By Vincenzo Rampulla / @VMRampulla
Finally the left has found a fight to take to the coalition. Douglas Alexander’s call to action on the government’s cuts to housing benefit is crucial if only to ensure people wake up to the social costs of these cuts which will affect one million-plus households across the UK. But it should not be surprising that the issue threatening to cause the coalition so much damage is housing-related.
The problem with housing benefit is not just about cuts, Labour was struggling with what to do about the rapidly growing housing benefit bill. The underlying issue is bigger and needs to be faced up to – what do we do about housing?

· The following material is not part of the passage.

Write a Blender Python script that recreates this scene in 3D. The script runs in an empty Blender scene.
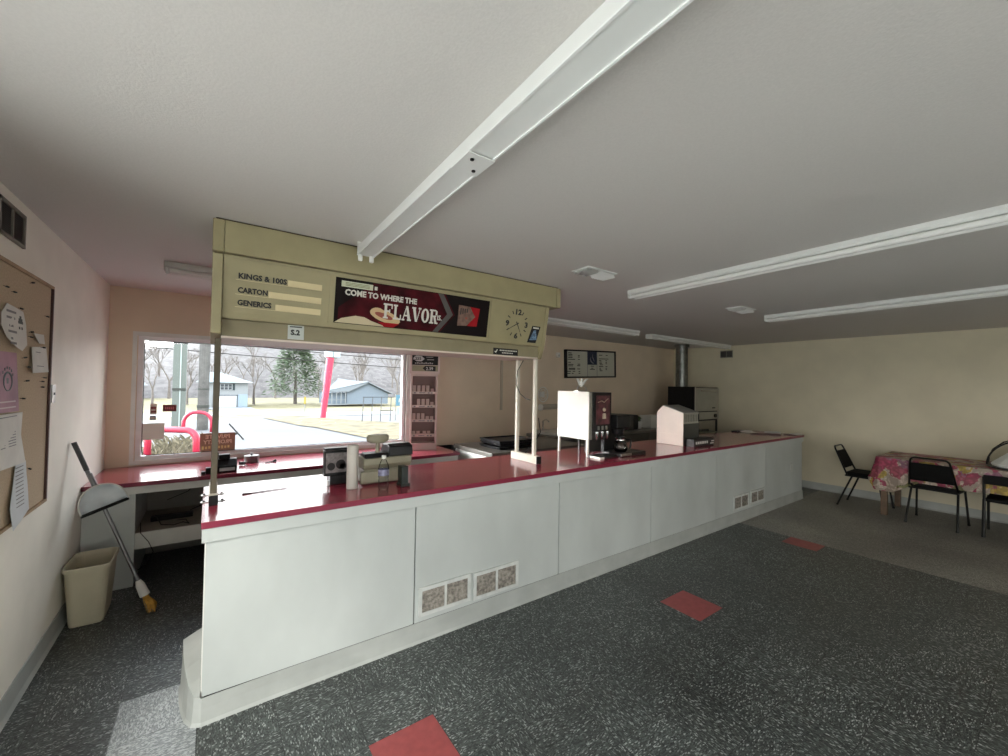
import bpy, bmesh, math, random
from mathutils import Vector, Matrix
random.seed(4)
S = bpy.context.scene
COL = S.collection
R = math.radians
# ---------------------------------------------------------------- camera
cd = bpy.data.cameras.new('camera'); cam = bpy.data.objects.new('camera', cd); COL.objects.link(cam)
cd.sensor_width = 36; cd.lens = 409.2193 / 1008 * 36; cd.clip_end = 1000; cd.clip_start = .05
FW = (0.581507, 0.813335, 0.018305); RT = (0.813168, -0.581775, 0.017225); UP = (-0.024658, -0.004869, 0.999684)
cam.matrix_world = Matrix(((RT[0], UP[0], -FW[0], 0), (RT[1], UP[1], -FW[1], 0), (RT[2], UP[2], -FW[2], 1.57), (0, 0, 0, 1)))
S.camera = cam
# ---------------------------------------------------------------- world, sun, exposure
w = bpy.data.worlds.new('sky'); S.world = w; w.use_nodes = True
nt = w.node_tree; nt.nodes.clear()
out = nt.nodes.new('ShaderNodeOutputWorld'); bg = nt.nodes.new('ShaderNodeBackground')
tc = nt.nodes.new('ShaderNodeTexCoord'); sx = nt.nodes.new('ShaderNodeSeparateXYZ'); rp = nt.nodes.new('ShaderNodeValToRGB')
nt.links.new(tc.outputs['Generated'], sx.inputs[0]); nt.links.new(sx.outputs['Z'], rp.inputs[0])
rp.color_ramp.elements[0].position = 0; rp.color_ramp.elements[0].color = (1, .975, .94, 1)
rp.color_ramp.elements[1].position = .6; rp.color_ramp.elements[1].color = (.84, .93, 1, 1)
nt.links.new(rp.outputs[0], bg.inputs['Color']); nt.links.new(bg.outputs[0], out.inputs[0])
# sky glow added back-left, out of view, to brighten the left-facing sides
dp_ = nt.nodes.new('ShaderNodeVectorMath'); dp_.operation = 'DOT_PRODUCT'; dp_.inputs[1].default_value = Vector((-.70, .68, .20)).normalized()
nt.links.new(tc.outputs['Generated'], dp_.inputs[0])
mxx = nt.nodes.new('ShaderNodeMath'); mxx.operation = 'MAXIMUM'; mxx.inputs[1].default_value = 0; nt.links.new(dp_.outputs['Value'], mxx.inputs[0])
pw = nt.nodes.new('ShaderNodeMath'); pw.operation = 'POWER'; pw.inputs[1].default_value = 16; nt.links.new(mxx.outputs[0], pw.inputs[0])
ma = nt.nodes.new('ShaderNodeMath'); ma.operation = 'MULTIPLY_ADD'; ma.inputs[1].default_value = 66.0; ma.inputs[2].default_value = 6.2
nt.links.new(pw.outputs[0], ma.inputs[0]); nt.links.new(ma.outputs[0], bg.inputs['Strength'])
sl = bpy.data.lights.new('sun', 'SUN'); so = bpy.data.objects.new('sun', sl); COL.objects.link(so)
sl.energy = 2.5; sl.angle = R(12); sl.color = (1, .96, .9)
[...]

Back in the 60s millions of people – the country as a whole – was shocked to see the reality of homelessness in the TV drama Cathy Come Home. Today, instead we live in silent resignation with the housing crisis affecting us all: young, old, rich and poor. We are not overrun with rough sleepers but most of us live with worries about housing. Nothing illustrates the problem so well as the reality that house prices are too high but that a drop in house prices immediately signals worries of a double-dip recession.
That’s why I think Labour needs a New Deal for Housing.
What I’m calling for is a proper, radical, rethink of housing policy, from top to bottom. Our policies on housing should represent a vision that speaks to the country as a whole, promises a total transformation in housing and puts power back into the hands of the people. RSLs, council housing, renting, mortgages – the whole paradigm needs shifting.
I know, that sounds daunting. Some will argue that we already have good housing policy but we just lost the ability to put it into practice. But it is no exaggeration to say that last week’s Spending Review threatens to recast attitudes to housing, especially social housing, in this country for a generation. It is because I believe that the map is being fundamentally redrawn that I think a fundamentally different response.
The chancellor’s June attack on housing benefit was followed by last week’s raid on social housing investment and the dismantling of social tenancies which sent shock waves through the whole housing sector. As the IPPR’s Nick Peace recognised pre-Spending Review that these decisions showed that “poor people who need homes are not politically powerful.” But this isn’t and shouldn’t be just about poor people. If ever there was an issue affecting the ‘squeezed middle‘ it is housing.
There is also an important generational aspect to the whole housing mess which will only get worse. Take the latest cut to housing benefit. Whilst London MPs are rightly waking up to crises facing London families, few people have picked up on the consequences for 25-35 year olds. Raising the shared room rate age limit from to 35-years old will save the Treasury £215 million but the horrifyingly the government is now comfortable dictating to young people how they should live. Whether it is right for individuals or not, this government believes all young people under-35 years old on housing benefit should expect to live in shared housing. On the Today programme last week George Osborne was adamant that “for most people under-35, in work, that is what they can afford; they share houses and flats.”
The reality is that ‘most young people’ share homes, whilst enjoyed by some, because there isn’t really any other option.
In social housing too the Spending Review showed more ideology than we should be comfortable with. Islington Councillor James Murray was right to say that 80% of market rents price poor people out of social housing. But worse still, the policies stigmatise people not wealthy enough to demand some choice about something so fundamental as housing.
Those that own their own homes mainly see it as their retirement fund and as a nation we bet our future on the idea that rising house prices would lead to greater wealth overall. And yet if this recession has taught us anything, it should have taught us not to see ever-greater home ownership as the answer. Instead it has left millions of people ‘housing poor’, evermore people fighting for ever fewer social homes, and young people with nowhere left to turn.
Labour’s question to the coalition should be: “Where’s the optimism in that?”
The National Housing Federation recently published a report on the social impact of poor housing in March which put the educational, health and crime costs of poor housing into the tens of billions. For this reason alone housing should have been central to Labour’s first, second and third term in government.
So we need to look to the future. Labour’s new shadow housing minister, Alison Seabeck, knows that we need to get housing right. Here more than anywhere we need the “relief, recovery and reform” and that is why I want to see Labour create a New Deal for Housing. We need housing policy not based on the old ‘shibboleths’, ideologically comfortable for our base but meant for an age long gone, but policy which meets people’s aspirations, embodies our values and truly offers something for everyone.
The alternative in housing is to travel on a entirely of George Osborne’s choosing, unprepared for wherever we’ll eventually end up.